First, a referential database is created by applying multiple linear regressions on historical samples. Then similarity matching is conducted between the monitored engine and historical samples. After that, an information fusion grey model is applied to predict the future degradation trajectory of the monitored engine considering the latest trend of monitored sensory data and long-term trends of several similar referential samples, and the real-time RUL is obtained correspondingly.

The results of comparative analysis reveal that the proposed model, which is called similarity-based information fusion grey model (SIFGM), could provide better RUL prediction from the early degradation stage. Furthermore, SIFGM is still able to predict system failures relatively accurately when only partial information of the referential samples is available, making the method a viable choice when the historical whole life cycle data are scarce.

The prediction of SIFGM method is based on a single monotonically changing health indicator (HI) synthesized from monitoring sensory signals, which is assumed to be highly relevant to the degradation processes of the engine.

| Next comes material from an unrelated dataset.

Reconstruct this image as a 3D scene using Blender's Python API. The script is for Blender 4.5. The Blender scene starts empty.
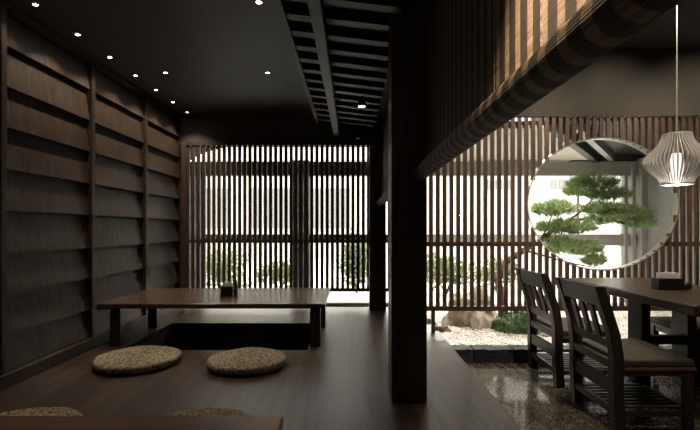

The SIFGM can be used to predict the degradation trajectories and RULs of those online condition monitoring systems with similar irreversible degradation behaviors before failure occurs, such as aircraft engines and centrifugal pumps.

This paper introduces the similarity information into traditional GM(1,1) model to make it more suitable for long-term RUL prediction and also provide a solution of similarity-based RUL prediction with limited historical whole life cycle data.